**DATA PROVIDED**
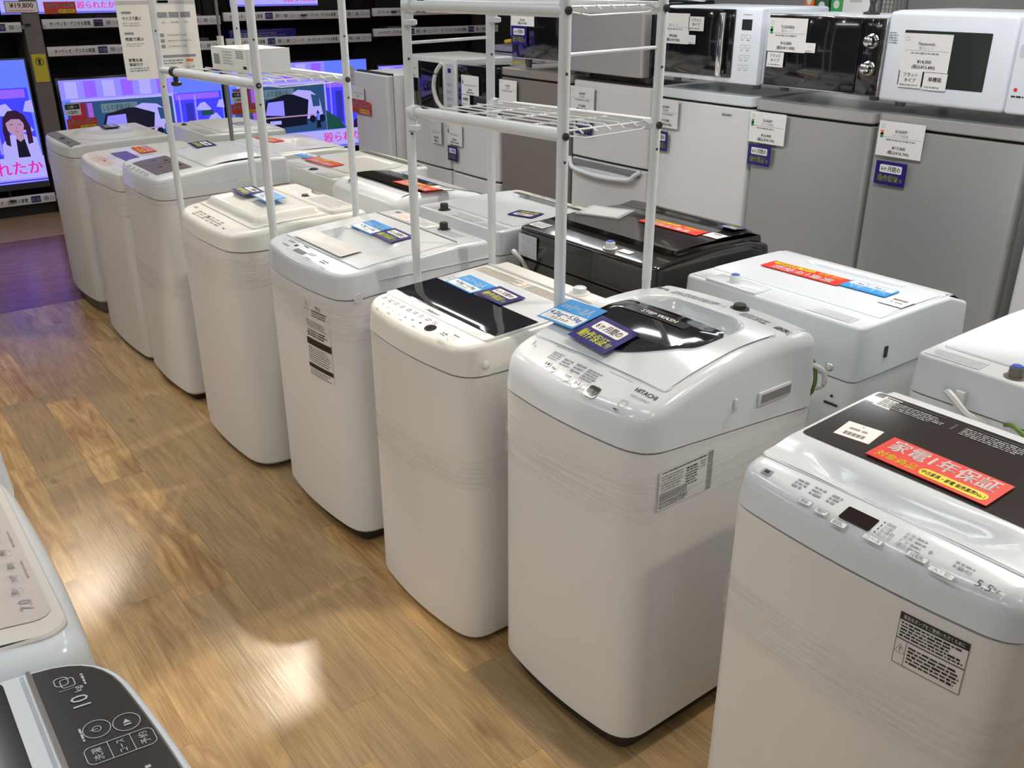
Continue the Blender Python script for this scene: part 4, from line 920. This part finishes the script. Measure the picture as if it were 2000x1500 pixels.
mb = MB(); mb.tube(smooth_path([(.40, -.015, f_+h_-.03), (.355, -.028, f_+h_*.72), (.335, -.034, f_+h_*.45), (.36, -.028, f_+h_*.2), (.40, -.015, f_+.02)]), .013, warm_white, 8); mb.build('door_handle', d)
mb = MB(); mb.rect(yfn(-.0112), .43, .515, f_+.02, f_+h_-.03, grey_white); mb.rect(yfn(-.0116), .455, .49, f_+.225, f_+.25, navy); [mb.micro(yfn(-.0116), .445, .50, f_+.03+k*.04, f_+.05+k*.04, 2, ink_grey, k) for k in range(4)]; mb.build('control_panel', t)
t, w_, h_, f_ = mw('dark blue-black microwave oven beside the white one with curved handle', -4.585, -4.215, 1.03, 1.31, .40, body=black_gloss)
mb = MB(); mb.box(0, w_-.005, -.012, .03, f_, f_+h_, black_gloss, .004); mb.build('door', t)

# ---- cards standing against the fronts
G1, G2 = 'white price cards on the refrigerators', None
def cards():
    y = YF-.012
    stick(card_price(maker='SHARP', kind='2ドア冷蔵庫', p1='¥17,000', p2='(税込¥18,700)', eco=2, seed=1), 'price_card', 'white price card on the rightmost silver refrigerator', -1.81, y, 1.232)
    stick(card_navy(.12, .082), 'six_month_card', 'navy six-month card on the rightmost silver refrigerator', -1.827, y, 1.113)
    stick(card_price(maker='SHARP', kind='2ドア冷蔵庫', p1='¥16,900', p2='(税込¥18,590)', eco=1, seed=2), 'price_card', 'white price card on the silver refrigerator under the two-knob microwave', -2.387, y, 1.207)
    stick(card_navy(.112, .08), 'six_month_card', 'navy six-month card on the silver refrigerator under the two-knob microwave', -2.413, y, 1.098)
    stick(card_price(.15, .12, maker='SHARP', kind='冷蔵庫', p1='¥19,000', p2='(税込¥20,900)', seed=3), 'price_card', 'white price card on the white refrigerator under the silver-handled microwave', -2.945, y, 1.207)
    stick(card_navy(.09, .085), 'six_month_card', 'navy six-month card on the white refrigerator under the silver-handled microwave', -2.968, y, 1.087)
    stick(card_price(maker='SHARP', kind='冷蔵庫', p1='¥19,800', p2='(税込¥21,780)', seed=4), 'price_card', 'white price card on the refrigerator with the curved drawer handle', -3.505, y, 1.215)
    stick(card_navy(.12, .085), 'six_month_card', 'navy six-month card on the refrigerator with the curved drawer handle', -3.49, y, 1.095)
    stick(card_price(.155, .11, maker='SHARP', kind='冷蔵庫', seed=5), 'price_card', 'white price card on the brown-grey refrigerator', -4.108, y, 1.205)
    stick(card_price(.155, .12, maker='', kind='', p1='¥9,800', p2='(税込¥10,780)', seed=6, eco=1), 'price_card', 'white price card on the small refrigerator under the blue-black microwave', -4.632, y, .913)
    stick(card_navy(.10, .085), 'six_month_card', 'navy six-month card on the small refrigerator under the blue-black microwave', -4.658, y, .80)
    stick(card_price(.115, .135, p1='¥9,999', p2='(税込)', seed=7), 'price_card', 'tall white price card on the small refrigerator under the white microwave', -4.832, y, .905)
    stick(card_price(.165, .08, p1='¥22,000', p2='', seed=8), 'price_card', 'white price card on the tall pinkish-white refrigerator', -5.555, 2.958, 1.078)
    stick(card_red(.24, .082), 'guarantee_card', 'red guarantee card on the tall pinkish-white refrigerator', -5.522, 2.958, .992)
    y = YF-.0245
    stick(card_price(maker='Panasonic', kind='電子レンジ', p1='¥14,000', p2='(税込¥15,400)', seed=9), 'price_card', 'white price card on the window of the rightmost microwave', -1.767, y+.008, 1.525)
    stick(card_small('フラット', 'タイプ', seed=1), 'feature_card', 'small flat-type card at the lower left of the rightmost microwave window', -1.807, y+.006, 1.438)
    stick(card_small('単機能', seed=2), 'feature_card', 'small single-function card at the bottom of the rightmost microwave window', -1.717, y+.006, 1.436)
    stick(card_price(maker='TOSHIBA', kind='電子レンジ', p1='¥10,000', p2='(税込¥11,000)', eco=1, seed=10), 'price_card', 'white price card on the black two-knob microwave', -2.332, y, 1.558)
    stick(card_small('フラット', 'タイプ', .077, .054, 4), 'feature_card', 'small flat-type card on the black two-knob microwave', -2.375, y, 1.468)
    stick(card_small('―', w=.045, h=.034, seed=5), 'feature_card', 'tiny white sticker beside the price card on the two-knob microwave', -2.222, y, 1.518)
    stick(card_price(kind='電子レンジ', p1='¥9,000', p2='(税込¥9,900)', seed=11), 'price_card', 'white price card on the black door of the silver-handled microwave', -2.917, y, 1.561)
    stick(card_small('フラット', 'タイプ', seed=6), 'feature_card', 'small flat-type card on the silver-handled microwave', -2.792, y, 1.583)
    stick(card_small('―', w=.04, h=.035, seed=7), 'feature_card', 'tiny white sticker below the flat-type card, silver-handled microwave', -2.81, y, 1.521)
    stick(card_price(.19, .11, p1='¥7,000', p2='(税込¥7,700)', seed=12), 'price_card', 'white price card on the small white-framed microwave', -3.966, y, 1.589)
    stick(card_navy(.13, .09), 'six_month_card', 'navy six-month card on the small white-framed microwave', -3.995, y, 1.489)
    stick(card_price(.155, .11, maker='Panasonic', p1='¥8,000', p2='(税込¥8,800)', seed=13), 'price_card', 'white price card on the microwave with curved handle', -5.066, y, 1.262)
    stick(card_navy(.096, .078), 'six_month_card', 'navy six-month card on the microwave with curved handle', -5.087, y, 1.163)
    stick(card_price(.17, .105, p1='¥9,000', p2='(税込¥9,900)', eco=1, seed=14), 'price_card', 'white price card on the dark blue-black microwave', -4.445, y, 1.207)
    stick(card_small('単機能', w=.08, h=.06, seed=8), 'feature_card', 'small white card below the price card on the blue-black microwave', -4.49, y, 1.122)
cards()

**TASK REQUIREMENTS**
Write out exactly the lines between the start of the data and the line with "black_gloss, .004); mb.build('door', t)", including both, but none of the pictures.

**TASK SOLUTION**
Continue the Blender Python script for this scene: part 4, from line 920. This part finishes the script. Measure the picture as if it were 2000x1500 pixels.
mb = MB(); mb.tube(smooth_path([(.40, -.015, f_+h_-.03), (.355, -.028, f_+h_*.72), (.335, -.034, f_+h_*.45), (.36, -.028, f_+h_*.2), (.40, -.015, f_+.02)]), .013, warm_white, 8); mb.build('door_handle', d)
mb = MB(); mb.rect(yfn(-.0112), .43, .515, f_+.02, f_+h_-.03, grey_white); mb.rect(yfn(-.0116), .455, .49, f_+.225, f_+.25, navy); [mb.micro(yfn(-.0116), .445, .50, f_+.03+k*.04, f_+.05+k*.04, 2, ink_grey, k) for k in range(4)]; mb.build('control_panel', t)
t, w_, h_, f_ = mw('dark blue-black microwave oven beside the white one with curved handle', -4.585, -4.215, 1.03, 1.31, .40, body=black_gloss)
mb = MB(); mb.box(0, w_-.005, -.012, .03, f_, f_+h_, black_gloss, .004); mb.build('door', t)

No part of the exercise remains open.